Напомню вам метафорику, относящуюся к идее непрерывного творения мира. Она часто мелькает в художественной литературе. Я хотел бы сослаться на А.И.Введенского, поэта из группы обэриутов (с оговоркой, что мы живем в такой культуре, в которой и ссылаться-то трудно, так как книг Введенского ни в вашей, ни в моей библиотеке нет.) Обэриуты шли в своем поэтическом движении во многом от Хлебникова, у которого как раз очень четко была выражена мания видеть словесный мир как такой, который воссоздается заново, в том числе — участием поэта в структуре мира, а не просто использованием слов. И вот у Введенского есть такие слова: «Посмотрите на мышь…» В действительности мы ее не видим, но она мерцает. Представьте себе пульсирующее движение, недоступное нашему взгляду, потому что оно совершается в значительно меньшие отрезки времени, чем размерность нашего воспринимающего аппарата, наших глаз. Какие-то бесконечно малые движения. Введенский говорит: «Этот предмет существует, мерцая». Подставьте под слово «мерцание» наше участие в предмете. Ведь щеки Альбертины пульсируют. И если я считаю, что они существуют в виде тех пухленьких щечек, которые я люблю, они каждую минуту должны воссоздаваться моим взглядом. А что значит: каждую минуту воссоздаваться? Это значит, что предмет не есть сам по себе, он не действует, а пульсирует.

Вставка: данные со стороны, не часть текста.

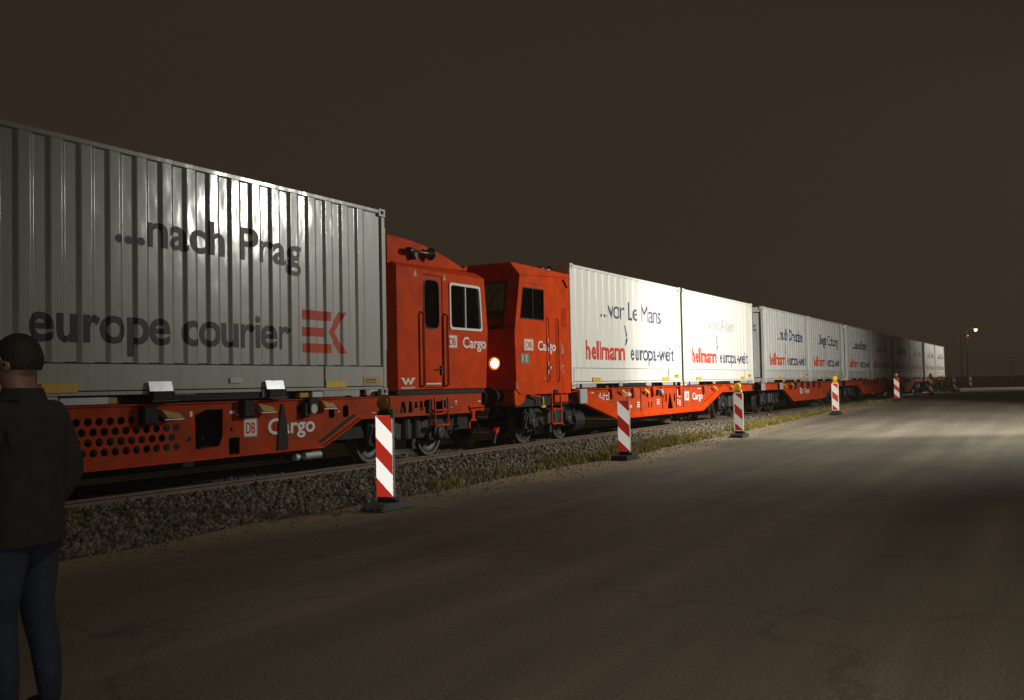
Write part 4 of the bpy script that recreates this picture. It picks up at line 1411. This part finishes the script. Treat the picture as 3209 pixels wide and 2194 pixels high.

Я вижу и соединяю все моменты «есть» поверх незамечаемых пульсаций, соединяю в длительность существования самого предмета. Сама эта длительность, как утверждал Введенский, иллюзорна, она пульсирует. И у Пруста она пульсирует. В том числе и та женщина, с которой я сажусь за ресторанный столик. Она делает живой эту сцену, в которой я не отсутствую. Ибо если я ничего не чувствую, то все мертво. Живое — значит заряженное невидимой для глаза пульсацией бытия. Следовательно, мы имеем дело с миром непрерывного творения. Так вот, будем держать это. Мы ввели тему. И я подчеркиваю, что она проходит сквозной, золотой нитью через всю ткань прустовской прозы, иногда вырываясь на поверхность в виде философских тезисов.